Bolitho, who describes his band All Folked Up as a Cornish nationalist group, claimed the CNLA’s main groundswell of support was among the young. “I have started to see a huge change over the last couple of years where it is beginning to be the youth in Cornwall now who are kicking up a great big stir and there is almost a real dislike towards the English,” he said.
“Most Cornish youngsters don’t see the beach in summer because they are busy working in the backs of restaurants for long hours and low wages and when they are doing that they can’t afford to rent anywhere or move out of home.”
That resentment has led to young adults such as himself to ally themselves with the new group, which has said it is a composite of two previous nationalist groups, An Gof, named after a 15th century Cornish martyr, and the Cornish Liberation Army. Both have been responsible for attacks on property over the past three decades.
The CNLA has claimed to have funding from the US and connections with other Gaelic groups such as the Free Wales Army, the Scottish National Liberation Army, which last year threatened to poison water in England, and the vicious Irish National Liberation Army.
Bolitho, who said he had recently visited the Basque country, home to the terrorist separatist organisation Eta, said the Cornish shared a solidarity with other such people, particularly in Wales where organisations such the Sons of Glyndwr have attacked English holiday homes.

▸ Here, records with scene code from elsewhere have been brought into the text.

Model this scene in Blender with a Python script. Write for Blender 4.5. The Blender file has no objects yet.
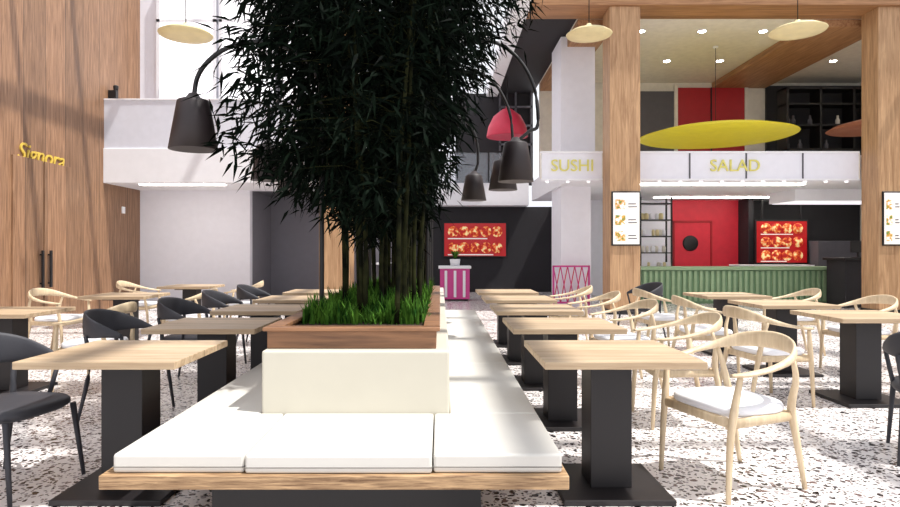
import bpy, math, random
import numpy as np
from mathutils import Vector, Matrix
random.seed(4); rng=np.random.default_rng(7)
scene=bpy.context.scene
COL=scene.collection
F=620.0; CX=440.0; CY=252.0; H=1.29
def PX(px,D): return (px-CX)/F*D
def PZ(py,D): return H-(py-CY)/F*D

# ------------------------------------------------------------ materials
def s2l(c): return tuple((v/255/12.92 if v/255<=0.04045 else ((v/255+0.055)/1.055)**2.4) for v in c)
def newmat(name):
    m=bpy.data.materials.new(name); m.use_nodes=True
    nt=m.node_tree; b=nt.nodes['Principled BSDF']; return m,nt,b
def plain(name,rgb,rough=.6,metal=0,emit=0,var=.06,scale=6):
    m,nt,b=newmat(name); c=s2l(rgb)
    n=nt.nodes.new('ShaderNodeTexNoise'); n.inputs['Scale'].default_value=scale; n.inputs['Detail'].default_value=4
    tc=nt.nodes.new('ShaderNodeTexCoord'); nt.links.new(tc.outputs['Object'],n.inputs['Vector'])
    r=nt.nodes.new('ShaderNodeValToRGB'); r.color_ramp.elements[0].position=.3; r.color_ramp.elements[1].position=.7
    r.color_ramp.elements[0].color=tuple(v*(1-var) for v in c)+(1,)
    r.color_ramp.elements[1].color=tuple(min(1,v*(1+var)) for v in c)+(1,)
    nt.links.new(n.outputs['Fac'],r.inputs['Fac']); nt.links.new(r.outputs['Color'],b.inputs['Base Color'])
    b.inputs['Roughness'].default_value=rough; b.inputs['Metallic'].default_value=metal
    if emit:
        b.inputs['Emission Color'].default_value=c+(1,); b.inputs['Emission Strength'].default_value=emit
    return m
def wood(name,dark,light,axis='Z',plank=0,plankaxis='Y',rough=.5,scale=1.0):
    m,nt,b=newmat(name)
    tc=nt.nodes.new('ShaderNodeTexCoord'); mp=nt.nodes.new('ShaderNodeMapping')
    s=[14*scale]*3; s['XYZ'.index(axis)]=0.9*scale; mp.inputs['Scale'].default_value=s
    nt.links.new(tc.outputs['Object'],mp.inputs['Vector'])
    n=nt.nodes.new('ShaderNodeTexNoise'); n.inputs['Scale'].default_value=1.6; n.inputs['Detail'].default_value=7; n.inputs['Roughness'].default_value=.62; n.inputs['Distortion'].default_value=.6
    nt.links.new(mp.outputs['Vector'],n.inputs['Vector'])
    r=nt.nodes.new('ShaderNodeValToRGB'); r.color_ramp.elements[0].position=.32; r.color_ramp.elements[1].position=.68
    r.color_ramp.elements[0].color=s2l(dark)+(1,); r.color_ramp.elements[1].color=s2l(light)+(1,)
    nt.links.new(n.outputs['Fac'],r.inputs['Fac'])
    out=r.outputs['Color']
    if plank:
        sp=nt.nodes.new('ShaderNodeSeparateXYZ'); nt.links.new(tc.outputs['Object'],sp.inputs[0])
        d=nt.nodes.new('ShaderNodeMath'); d.operation='DIVIDE'; d.inputs[1].default_value=plank; nt.links.new(sp.outputs[plankaxis],d.inputs[0])
        fl=nt.nodes.new('ShaderNodeMath'); fl.operation='FLOOR'; nt.links.new(d.outputs[0],fl.inputs[0])
        wn=nt.nodes.new('ShaderNodeTexWhiteNoise'); wn.noise_dimensions='1D'; nt.links.new(fl.outputs[0],wn.inputs['W'])
        mr=nt.nodes.new('ShaderNodeMapRange'); mr.inputs['To Min'].default_value=.82; mr.inputs['To Max'].default_value=1.1; nt.links.new(wn.outputs['Value'],mr.inputs['Value'])
        fr=nt.nodes.new('ShaderNodeMath'); fr.operation='FRACT'; nt.links.new(d.outputs[0],fr.inputs[0])
        gt=nt.nodes.new('ShaderNodeMath'); gt.operation='GREATER_THAN'; gt.inputs[1].default_value=.03; nt.links.new(fr.outputs[0],gt.inputs[0])
        g2=nt.nodes.new('ShaderNodeMapRange'); g2.inputs['To Min'].default_value=.45; nt.links.new(gt.outputs[0],g2.inputs['Value'])
        mu=nt.nodes.new('ShaderNodeMath'); mu.operation='MULTIPLY'; nt.links.new(mr.outputs[0],mu.inputs[0]); nt.links.new(g2.outputs[0],mu.inputs[1])
        vm=nt.nodes.new('ShaderNodeVectorMath'); vm.operation='SCALE'; nt.links.new(out,vm.inputs[0]); nt.links.new(mu.outputs[0],vm.inputs['Scale'])
        out=vm.outputs[0]
    nt.links.new(out,b.inputs['Base Color']); b.inputs['Roughness'].default_value=rough
    return m
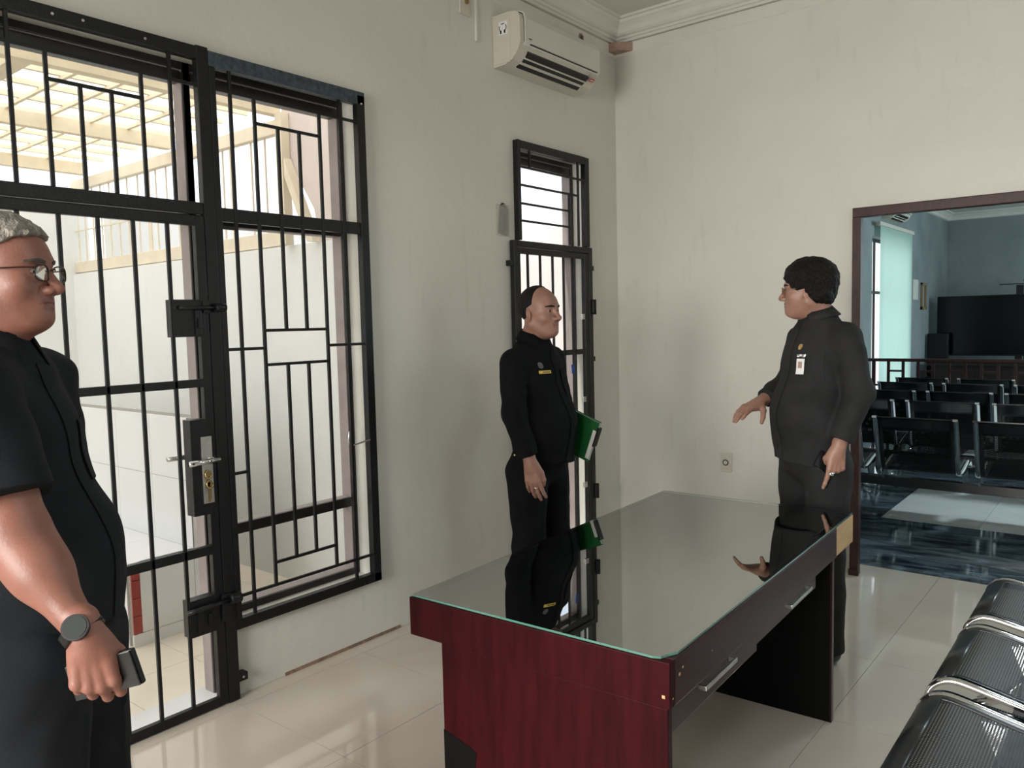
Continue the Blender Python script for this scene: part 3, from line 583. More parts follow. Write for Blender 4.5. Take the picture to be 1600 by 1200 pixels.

When asked about the CNLA’s openly lawbreaking strategy, Bolitho, who sports a tattoo of An Gof on his arm was cagey. “I can’t condone that, especially not through my public image, but I think it could help the Cornish movement,” he said at first.
But he later added that he did “take orders” from people he refused to name. “I work alone in a lot of ways and I work with the Celtic League, but I also get advice from other people on what to do, and if I’m told not to do something I won’t do it, and if I’m told to do something I will do it.”
Devon and Cornwall police, which have set up a taskforce to investigate the group, said they took “very seriously any threats to commit criminal offences against individuals, businesses, public services or the crown”.